▶ Task details: Extract and list every line that contains the word "scene".

▶ Data section:

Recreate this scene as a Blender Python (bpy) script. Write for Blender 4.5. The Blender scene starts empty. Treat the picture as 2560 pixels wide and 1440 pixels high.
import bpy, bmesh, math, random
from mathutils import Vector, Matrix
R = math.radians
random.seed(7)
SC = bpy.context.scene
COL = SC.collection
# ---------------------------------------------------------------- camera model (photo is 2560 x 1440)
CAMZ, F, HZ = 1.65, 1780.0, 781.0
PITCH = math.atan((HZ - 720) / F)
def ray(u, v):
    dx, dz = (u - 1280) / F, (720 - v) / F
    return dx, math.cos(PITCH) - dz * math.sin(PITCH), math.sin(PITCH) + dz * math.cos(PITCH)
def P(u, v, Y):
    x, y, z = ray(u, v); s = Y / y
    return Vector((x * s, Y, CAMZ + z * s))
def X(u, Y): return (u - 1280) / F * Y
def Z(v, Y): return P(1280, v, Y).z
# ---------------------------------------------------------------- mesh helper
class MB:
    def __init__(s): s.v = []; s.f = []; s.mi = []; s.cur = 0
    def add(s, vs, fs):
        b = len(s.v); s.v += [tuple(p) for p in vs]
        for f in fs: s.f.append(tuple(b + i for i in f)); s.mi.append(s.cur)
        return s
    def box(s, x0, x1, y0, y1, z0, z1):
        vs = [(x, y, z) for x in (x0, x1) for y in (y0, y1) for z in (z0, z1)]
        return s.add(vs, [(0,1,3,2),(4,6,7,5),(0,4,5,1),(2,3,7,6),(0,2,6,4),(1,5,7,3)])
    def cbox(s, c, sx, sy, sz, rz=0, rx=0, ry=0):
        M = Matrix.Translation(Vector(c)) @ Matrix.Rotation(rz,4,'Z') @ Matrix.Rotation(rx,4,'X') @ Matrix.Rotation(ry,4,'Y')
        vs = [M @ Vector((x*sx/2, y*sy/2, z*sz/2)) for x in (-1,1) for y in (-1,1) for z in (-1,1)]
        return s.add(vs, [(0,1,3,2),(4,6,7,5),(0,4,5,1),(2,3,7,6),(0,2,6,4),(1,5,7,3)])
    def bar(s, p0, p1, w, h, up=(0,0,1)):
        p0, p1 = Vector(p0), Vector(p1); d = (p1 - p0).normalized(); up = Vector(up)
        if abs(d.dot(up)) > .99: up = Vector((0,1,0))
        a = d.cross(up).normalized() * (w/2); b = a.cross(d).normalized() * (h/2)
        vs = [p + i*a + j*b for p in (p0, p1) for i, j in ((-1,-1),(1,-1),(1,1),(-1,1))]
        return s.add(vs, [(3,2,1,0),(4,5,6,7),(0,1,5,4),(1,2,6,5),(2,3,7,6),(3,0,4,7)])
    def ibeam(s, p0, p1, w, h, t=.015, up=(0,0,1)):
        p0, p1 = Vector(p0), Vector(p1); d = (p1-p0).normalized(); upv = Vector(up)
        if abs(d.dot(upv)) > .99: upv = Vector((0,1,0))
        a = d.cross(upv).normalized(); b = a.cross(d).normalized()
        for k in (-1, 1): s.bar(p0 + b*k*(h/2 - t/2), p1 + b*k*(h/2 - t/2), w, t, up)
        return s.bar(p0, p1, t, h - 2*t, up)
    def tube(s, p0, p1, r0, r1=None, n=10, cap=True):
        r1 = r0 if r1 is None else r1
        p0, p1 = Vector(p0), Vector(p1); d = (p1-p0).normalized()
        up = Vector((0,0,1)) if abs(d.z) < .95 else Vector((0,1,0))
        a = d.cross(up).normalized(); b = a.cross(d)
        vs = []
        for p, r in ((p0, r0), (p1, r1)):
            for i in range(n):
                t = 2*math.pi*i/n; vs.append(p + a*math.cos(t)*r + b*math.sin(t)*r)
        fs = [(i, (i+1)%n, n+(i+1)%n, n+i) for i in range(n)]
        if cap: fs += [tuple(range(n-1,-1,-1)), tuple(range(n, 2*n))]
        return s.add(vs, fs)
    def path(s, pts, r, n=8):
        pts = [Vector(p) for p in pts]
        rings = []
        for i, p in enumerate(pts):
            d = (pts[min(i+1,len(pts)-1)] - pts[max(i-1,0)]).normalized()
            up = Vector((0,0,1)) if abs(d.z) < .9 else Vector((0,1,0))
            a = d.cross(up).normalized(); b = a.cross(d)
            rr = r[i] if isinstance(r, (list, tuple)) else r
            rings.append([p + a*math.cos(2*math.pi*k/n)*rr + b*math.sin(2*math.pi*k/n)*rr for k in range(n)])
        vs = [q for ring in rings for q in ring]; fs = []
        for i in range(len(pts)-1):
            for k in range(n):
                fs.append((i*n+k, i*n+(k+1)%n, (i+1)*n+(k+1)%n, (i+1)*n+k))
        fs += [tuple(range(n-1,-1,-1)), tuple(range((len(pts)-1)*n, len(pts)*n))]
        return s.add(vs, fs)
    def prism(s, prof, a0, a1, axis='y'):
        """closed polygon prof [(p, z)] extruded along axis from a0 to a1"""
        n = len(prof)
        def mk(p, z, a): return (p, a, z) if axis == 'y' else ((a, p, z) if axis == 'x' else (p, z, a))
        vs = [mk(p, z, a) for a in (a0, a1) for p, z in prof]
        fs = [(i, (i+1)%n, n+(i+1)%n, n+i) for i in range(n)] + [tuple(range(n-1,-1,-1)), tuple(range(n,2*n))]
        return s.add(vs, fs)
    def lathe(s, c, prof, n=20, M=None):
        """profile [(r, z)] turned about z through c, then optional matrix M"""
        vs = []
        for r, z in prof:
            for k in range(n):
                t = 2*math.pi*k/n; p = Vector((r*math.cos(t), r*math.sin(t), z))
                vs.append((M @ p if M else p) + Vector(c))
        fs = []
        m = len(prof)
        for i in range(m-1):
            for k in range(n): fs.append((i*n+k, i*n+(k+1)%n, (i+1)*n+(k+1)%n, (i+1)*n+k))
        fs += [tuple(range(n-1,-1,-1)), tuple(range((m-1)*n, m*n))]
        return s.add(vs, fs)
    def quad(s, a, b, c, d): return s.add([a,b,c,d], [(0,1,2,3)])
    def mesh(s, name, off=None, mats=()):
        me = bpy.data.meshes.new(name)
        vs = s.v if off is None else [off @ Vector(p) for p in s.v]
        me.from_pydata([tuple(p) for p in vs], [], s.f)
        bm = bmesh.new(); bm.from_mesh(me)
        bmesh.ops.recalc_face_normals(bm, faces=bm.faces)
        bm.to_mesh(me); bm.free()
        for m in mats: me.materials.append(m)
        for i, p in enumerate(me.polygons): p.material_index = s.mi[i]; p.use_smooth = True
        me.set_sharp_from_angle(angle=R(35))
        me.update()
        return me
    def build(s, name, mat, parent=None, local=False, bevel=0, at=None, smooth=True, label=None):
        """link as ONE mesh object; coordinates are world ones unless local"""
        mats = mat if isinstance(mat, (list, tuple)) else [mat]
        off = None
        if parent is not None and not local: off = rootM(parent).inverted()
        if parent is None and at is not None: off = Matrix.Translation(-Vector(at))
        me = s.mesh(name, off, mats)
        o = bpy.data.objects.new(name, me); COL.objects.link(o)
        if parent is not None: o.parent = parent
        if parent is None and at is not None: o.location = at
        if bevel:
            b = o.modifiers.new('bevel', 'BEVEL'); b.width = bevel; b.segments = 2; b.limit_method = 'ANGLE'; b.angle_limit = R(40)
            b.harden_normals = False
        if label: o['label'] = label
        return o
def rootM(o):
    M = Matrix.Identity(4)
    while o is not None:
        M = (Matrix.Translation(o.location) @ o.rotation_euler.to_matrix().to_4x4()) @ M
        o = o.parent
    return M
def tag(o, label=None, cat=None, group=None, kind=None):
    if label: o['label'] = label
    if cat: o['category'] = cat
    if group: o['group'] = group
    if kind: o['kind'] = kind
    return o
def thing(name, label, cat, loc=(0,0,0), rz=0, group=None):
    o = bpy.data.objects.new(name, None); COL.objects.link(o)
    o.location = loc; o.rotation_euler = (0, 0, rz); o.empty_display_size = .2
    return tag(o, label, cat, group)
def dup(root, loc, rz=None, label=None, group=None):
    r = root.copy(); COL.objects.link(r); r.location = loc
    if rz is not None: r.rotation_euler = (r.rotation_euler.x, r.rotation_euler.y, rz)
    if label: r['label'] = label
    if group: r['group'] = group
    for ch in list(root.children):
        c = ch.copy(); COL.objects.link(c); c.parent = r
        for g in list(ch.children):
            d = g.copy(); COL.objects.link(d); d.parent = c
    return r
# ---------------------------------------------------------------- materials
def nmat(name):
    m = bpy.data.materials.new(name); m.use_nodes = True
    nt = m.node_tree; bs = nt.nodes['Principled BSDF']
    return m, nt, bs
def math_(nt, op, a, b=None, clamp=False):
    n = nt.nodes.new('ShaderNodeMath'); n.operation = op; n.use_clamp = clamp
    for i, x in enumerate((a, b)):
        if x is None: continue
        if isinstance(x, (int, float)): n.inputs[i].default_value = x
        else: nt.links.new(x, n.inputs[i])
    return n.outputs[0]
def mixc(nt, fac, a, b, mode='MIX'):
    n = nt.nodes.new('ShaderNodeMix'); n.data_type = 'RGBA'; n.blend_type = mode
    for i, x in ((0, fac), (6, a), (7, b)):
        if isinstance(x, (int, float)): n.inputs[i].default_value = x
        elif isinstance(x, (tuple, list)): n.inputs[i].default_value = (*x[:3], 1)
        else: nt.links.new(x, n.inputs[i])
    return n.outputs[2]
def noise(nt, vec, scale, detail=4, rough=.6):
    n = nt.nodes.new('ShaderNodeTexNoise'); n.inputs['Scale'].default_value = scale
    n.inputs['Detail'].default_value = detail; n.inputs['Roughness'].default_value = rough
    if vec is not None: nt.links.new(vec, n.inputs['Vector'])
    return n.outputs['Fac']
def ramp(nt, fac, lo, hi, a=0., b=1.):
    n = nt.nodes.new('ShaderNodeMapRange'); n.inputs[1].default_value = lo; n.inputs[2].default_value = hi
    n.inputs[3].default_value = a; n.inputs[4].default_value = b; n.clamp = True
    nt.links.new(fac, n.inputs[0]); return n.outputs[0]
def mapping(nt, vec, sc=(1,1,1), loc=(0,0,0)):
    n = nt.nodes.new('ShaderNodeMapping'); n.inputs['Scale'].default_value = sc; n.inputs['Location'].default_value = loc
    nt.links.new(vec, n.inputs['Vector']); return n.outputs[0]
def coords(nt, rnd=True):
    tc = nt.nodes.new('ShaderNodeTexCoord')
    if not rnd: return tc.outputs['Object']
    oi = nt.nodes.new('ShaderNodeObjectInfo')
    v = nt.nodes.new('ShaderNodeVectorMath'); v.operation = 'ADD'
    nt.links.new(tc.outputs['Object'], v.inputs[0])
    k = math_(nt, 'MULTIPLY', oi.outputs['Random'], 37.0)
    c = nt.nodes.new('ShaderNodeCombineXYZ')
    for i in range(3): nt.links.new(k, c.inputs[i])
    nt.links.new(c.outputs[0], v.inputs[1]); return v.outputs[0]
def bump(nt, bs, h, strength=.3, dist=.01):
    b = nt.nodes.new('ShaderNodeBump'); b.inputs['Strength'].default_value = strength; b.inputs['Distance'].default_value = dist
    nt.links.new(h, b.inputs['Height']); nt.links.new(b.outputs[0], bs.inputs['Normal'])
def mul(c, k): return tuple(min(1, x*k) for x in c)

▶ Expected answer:
Recreate this scene as a Blender Python (bpy) script. Write for Blender 4.5. The Blender scene starts empty. Treat the picture as 2560 pixels wide and 1440 pixels high.
SC = bpy.context.scene